One of his more famous adult stories, The Smoker (also known as Man from the South), was filmed as an episode of Alfred Hitchcock Presents, and also adapted into Quentin Tarantino's segment of the 1995 film Four Rooms. This bizarre, oft-anthologized, suspense classic concerns a man residing in Jamiaca who wagers with visitors in an attempt to claim the fingers from their hands.

His short story collection Tales of the Unexpected was adapted to a successful TV series of the same name. When the stock of Dahl's own original stories was exhausted, the series continued by adapting stories by authors that were written in Dahl's style, including the American writers John Collier and Stanley Ellin.

A number of his short stories are supposed to be extracts from the diary of his (fictional) Uncle Oswald, a rich gentleman whose sexual exploits form the subject of these stories.

For a brief, relatively unsuccessful period in the 1960s, Dahl wrote screenplays. Two of his screenplays – the James Bond film You Only Live Twice and Chitty Chitty Bang Bang – were adaptations of novels by Ian Fleming. Dahl also wrote an initial draft adapting his own novel Charlie and the Chocolate Factory, which was heavily rewritten by David Seltzer, and produced as the film Willy Wonka & the Chocolate Factory (1971). Dahl later disowned the film.

Memories with Food at Gipsy House, written with his wife Felicity and published posthumously in 1991, was a mixture of recipes, family reminiscences and Dahl's musings on favourite subjects such as chocolate, onions, and claret.

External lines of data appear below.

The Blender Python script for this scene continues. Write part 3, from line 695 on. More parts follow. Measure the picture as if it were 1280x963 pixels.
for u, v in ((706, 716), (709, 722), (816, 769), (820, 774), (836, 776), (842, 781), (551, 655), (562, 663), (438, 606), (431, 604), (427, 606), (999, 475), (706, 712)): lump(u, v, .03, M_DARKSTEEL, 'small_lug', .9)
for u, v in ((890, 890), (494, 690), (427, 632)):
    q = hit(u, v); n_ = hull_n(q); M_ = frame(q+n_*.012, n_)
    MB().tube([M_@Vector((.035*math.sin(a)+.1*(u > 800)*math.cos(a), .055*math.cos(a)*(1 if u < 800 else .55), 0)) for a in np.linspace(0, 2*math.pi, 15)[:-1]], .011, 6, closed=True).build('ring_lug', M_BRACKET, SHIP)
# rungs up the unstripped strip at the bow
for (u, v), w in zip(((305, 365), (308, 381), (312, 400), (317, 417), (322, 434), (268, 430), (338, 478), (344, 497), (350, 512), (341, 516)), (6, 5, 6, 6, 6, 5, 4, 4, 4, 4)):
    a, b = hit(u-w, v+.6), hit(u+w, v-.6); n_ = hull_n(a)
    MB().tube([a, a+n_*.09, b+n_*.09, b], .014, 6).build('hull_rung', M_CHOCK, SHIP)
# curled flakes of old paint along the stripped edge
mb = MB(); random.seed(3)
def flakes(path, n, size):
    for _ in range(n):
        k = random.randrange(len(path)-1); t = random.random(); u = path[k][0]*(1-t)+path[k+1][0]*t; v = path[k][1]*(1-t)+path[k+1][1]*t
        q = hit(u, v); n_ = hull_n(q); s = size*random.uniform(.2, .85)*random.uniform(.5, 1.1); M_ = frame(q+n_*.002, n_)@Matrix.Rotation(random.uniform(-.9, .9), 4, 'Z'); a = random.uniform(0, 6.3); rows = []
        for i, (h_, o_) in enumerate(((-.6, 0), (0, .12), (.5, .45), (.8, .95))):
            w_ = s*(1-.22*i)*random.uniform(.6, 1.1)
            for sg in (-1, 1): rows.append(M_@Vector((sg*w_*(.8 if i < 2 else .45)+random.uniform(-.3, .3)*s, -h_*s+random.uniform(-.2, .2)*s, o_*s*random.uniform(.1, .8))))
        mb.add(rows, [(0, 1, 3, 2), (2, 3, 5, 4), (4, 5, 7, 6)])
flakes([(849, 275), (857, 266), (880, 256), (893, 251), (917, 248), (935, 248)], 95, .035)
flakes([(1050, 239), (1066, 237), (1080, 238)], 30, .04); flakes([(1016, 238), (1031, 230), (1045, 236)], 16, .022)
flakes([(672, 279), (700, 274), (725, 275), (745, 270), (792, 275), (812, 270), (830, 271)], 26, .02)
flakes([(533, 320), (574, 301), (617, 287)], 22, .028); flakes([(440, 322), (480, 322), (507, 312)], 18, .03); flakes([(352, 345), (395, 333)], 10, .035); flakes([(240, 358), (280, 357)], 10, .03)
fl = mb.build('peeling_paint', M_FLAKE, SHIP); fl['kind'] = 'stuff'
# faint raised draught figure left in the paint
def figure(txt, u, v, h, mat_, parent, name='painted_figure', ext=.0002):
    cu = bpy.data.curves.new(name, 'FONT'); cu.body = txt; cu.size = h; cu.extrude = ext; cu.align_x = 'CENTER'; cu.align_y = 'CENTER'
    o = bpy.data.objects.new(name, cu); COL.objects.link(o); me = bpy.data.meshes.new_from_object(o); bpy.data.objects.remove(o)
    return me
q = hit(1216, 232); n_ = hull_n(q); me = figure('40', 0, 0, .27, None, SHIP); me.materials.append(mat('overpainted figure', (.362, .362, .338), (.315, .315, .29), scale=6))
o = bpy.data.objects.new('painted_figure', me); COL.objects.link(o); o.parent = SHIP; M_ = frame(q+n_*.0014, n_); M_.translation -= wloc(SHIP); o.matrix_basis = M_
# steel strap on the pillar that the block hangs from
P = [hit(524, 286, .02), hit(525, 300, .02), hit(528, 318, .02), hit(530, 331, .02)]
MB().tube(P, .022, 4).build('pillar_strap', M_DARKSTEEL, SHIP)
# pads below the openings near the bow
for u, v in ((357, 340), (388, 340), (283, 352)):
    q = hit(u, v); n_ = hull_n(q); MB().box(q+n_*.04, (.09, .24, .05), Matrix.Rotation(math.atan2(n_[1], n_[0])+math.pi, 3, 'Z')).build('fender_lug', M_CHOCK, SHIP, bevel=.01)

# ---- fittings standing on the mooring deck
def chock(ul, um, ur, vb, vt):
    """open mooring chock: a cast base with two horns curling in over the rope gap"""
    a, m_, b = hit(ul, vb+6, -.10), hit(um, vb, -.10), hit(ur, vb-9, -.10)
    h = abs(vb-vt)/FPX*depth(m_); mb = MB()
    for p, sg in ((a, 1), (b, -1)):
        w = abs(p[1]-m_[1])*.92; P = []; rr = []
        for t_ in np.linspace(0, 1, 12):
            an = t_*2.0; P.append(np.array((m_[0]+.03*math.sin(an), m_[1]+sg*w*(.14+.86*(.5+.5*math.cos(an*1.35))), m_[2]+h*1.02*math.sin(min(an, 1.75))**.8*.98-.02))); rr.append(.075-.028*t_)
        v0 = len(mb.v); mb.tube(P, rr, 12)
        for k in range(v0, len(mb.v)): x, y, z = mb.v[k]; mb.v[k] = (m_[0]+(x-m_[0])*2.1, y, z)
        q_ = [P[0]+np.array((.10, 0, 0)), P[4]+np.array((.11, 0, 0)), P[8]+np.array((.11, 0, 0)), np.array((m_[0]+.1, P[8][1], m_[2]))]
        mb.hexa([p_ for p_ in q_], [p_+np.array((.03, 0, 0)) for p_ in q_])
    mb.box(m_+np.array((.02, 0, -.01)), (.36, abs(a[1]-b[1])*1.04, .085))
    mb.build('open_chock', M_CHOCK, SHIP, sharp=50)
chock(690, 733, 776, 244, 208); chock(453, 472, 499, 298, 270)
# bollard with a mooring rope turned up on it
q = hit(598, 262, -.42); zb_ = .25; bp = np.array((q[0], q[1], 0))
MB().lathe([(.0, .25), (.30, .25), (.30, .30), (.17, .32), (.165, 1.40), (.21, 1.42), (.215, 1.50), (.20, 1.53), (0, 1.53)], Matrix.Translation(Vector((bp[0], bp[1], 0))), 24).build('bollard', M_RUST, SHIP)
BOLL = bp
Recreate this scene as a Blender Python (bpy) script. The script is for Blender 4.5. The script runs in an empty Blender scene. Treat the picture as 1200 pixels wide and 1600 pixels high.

Dahl's works for children are geared for late elementary school students and are usually told from the point of view of a child, typically involve adult villainesses, who hate and mistreat children, and feature at least one "good" adult to counteract the villain(s) (perhaps a reference to the abuse that Dahl himself experienced in the boarding schools he attended). They usually contain a lot of black humour and grotesque scenarios, including gruesome violence. The Witches and Matilda are two examples of this formula. The BFG follows it in a more analogical way with the good giant (the BFG or "Big Friendly Giant") representing the "good adult" archetype and the other giants being the "bad adults". This formula is also somewhat evident in Dahl's film script for Chitty Chitty Bang Bang. Class-conscious themes – ranging from the thinly veiled to the blatant – also surface in works such as Fantastic Mr Fox and Danny, the Champion of the World. Dahl also features in his books characters that are very fat, usually children. Augustus Gloop, Bruce Bogtrotter, and Bruno Jenkins are a few of these characters, although an enormous woman named Aunt Sponge is featured in James and The Giant Peach. All of these characters (with the possible exception of Bruce Bogtrotter) are either villains or simply unpleasant gluttons. All of them are usually punished for this; Augustus Gloop drank from Willy Wonka's chocolate river, despite the adults telling him not to, and fell in, getting sucked up a pipe and being nearly turned into fudge. Bruce Bogtrotter steals cake from the evil headmistress, Miss Trunchbull, and is forced to eat a gigantic chocolate cake in front of the school. Bruno Jenkins is turned into a mouse by witches. Aunt Sponge is flattened by a giant peach.

Dahl's mother used to tell him and his sisters tales about trolls and other mythical Norwegian creatures and some of his children's books contain references or elements inspired by these stories, such as the giants in The BFG. Many of his children's books are illustrated by Quentin Blake.